China's melting glaciers

Published September 26, 2004

BEIJING: The worlds highest ice fields are melting so quickly that they are on course to disappear within 100 years, driving up sea levels, increasing floods and turning verdant mountain slopes into deserts, Chinese scientists have warned.

After the most detailed study ever undertaken of China's glaciers, which are said to account for 15% of the planet's ice, researchers from the Academy of Science said that urgent measures were needed to prepare for the impact of climate change at high altitude.

Their study, the Glacier Inventory, was approved for publication last week after a quarter of a century of exploration in China and Tibet. It will heighten alarm at global warming.

In the past 24 years, the scientists have measured a 5.5% shrinkage by volume in China's 46,298 glaciers, a loss equivalent to more than 3,000 sq km of ice; there has been a noticeable acceleration in recent years.

Among the most marked changes has been the 500-metre retreat of the glacier at the source of the Yangtze on the Tibet-Qinghai plateau.

The huge volumes of water from the glacier's melted ice, estimated at 587bn cubic metres since the 1950s, are thought to have been a factor in flooding that has devastated many downstream areas in recent years.

Shrinkages were observed at almost every ice-field in the Karakorum range, including the Purugangri glaciers, which are said to be the world's third largest body of ice after the Arctic and Antarctica.
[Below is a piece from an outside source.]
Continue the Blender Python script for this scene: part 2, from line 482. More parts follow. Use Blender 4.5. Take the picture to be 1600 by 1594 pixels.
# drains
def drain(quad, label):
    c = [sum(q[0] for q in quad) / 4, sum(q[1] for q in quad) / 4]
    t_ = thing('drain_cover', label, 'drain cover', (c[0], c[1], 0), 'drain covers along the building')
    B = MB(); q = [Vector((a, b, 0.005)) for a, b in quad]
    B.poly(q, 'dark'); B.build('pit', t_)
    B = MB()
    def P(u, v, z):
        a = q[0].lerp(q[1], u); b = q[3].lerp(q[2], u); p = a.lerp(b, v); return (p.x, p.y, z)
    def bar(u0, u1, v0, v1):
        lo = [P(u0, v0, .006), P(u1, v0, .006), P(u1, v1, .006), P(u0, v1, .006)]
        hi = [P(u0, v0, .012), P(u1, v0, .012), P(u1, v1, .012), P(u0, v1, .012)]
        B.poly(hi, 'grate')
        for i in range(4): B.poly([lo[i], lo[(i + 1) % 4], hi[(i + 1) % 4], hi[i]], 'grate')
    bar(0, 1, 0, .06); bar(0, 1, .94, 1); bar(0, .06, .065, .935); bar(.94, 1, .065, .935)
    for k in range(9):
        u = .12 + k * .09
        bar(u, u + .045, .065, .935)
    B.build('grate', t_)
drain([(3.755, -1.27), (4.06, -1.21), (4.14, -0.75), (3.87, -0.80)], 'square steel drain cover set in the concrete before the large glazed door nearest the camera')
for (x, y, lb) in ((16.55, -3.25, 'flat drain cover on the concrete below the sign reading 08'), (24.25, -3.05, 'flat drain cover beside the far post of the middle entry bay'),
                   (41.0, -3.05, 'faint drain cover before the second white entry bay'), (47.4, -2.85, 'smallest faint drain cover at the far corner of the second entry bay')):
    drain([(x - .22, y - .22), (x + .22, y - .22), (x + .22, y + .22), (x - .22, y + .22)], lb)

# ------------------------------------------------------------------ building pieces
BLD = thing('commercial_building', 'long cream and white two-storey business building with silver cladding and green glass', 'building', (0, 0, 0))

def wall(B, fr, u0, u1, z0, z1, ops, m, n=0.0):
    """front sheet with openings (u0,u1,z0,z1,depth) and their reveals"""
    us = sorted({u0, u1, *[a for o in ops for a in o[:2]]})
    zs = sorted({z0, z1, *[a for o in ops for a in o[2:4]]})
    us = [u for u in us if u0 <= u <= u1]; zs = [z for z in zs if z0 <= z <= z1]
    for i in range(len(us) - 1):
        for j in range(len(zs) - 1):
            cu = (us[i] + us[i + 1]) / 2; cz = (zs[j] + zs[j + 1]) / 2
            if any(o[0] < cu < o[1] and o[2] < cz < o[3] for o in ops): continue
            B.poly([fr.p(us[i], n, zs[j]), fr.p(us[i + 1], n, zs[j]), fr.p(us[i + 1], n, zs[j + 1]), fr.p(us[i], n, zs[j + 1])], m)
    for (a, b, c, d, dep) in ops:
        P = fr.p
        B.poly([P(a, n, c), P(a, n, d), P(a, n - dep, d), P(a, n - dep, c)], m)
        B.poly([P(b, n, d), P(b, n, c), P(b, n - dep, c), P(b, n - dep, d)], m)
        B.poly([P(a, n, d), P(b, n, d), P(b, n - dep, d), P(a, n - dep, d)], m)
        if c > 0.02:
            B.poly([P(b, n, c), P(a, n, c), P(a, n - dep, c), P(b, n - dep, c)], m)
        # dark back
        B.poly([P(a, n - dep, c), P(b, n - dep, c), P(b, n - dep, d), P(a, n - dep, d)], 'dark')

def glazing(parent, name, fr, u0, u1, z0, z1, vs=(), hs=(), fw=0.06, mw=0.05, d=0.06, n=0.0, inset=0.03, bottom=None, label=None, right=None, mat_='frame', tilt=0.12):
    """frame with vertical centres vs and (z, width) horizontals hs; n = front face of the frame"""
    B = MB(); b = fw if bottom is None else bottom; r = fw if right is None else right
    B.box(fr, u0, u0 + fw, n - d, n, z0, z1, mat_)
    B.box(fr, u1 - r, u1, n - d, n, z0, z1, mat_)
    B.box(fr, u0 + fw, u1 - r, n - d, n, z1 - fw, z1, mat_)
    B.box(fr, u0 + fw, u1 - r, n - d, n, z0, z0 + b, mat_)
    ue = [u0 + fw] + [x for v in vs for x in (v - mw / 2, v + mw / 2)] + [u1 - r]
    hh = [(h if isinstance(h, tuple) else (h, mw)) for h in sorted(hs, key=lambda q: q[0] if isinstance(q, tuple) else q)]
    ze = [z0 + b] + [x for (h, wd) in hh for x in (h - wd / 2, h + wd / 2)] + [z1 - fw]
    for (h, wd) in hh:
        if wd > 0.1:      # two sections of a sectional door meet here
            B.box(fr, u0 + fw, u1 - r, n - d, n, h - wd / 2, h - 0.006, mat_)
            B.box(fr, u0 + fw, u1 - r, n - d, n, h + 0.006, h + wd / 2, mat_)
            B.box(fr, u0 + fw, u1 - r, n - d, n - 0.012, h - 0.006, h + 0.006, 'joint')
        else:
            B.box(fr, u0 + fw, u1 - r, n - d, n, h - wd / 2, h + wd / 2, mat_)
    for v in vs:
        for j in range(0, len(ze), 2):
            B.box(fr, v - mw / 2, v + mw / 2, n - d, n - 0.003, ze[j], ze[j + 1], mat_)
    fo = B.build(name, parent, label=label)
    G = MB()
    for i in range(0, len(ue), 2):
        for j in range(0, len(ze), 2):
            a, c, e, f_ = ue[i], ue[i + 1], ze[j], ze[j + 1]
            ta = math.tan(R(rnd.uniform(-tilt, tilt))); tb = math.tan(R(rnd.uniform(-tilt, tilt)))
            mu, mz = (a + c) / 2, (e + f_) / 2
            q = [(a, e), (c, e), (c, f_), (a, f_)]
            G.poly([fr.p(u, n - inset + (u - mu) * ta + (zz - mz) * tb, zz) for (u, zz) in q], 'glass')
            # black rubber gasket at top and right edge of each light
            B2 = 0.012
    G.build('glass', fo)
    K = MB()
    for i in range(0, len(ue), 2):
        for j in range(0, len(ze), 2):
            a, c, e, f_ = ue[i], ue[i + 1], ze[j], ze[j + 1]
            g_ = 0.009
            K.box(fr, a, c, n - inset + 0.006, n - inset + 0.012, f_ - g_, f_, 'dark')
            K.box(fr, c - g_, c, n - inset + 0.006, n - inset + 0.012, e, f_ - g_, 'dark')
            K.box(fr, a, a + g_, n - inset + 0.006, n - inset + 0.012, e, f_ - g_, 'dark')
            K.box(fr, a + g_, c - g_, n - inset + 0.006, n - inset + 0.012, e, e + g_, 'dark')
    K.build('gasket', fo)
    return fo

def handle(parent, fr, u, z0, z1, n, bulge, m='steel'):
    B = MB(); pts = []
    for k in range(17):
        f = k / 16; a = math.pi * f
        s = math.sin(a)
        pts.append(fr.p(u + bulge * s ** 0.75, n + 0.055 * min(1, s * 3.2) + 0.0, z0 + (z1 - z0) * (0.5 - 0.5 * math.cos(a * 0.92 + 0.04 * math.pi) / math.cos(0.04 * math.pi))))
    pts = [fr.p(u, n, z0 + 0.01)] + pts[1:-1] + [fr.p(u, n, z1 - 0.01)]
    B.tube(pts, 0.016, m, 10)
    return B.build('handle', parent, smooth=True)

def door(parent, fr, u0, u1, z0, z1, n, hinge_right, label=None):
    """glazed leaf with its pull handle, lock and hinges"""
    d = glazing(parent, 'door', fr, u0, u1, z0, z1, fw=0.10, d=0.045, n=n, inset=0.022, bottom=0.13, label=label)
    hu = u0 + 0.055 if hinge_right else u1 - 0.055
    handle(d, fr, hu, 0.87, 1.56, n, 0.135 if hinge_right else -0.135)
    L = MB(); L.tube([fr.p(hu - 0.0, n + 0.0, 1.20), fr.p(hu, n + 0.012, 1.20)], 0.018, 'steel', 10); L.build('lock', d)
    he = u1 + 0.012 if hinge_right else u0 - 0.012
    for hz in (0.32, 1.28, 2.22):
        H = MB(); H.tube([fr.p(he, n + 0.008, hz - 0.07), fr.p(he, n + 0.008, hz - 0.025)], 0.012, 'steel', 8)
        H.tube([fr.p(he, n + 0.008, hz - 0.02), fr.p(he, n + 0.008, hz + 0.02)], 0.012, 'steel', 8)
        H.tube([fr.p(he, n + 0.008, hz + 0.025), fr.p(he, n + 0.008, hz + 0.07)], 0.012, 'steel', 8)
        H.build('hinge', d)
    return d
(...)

According to Yao Tandong, who led the 50 scientists in the project, the decline of the Himalayan glaciers would be a disaster for the ecosystem of China and neighbouring states.

If the climate continued to change at the current pace, he predicted that two-thirds of China's glaciers would disappear by the end of the 2050s, and almost all would have melted by 2100.

He predicted the end of the glaciers would deprive the mountain ecology of its main life source and hasten the desertification that threatens western China, particularly in Gansu and Xinjiang provinces.-Dawn/The Guardian News Service.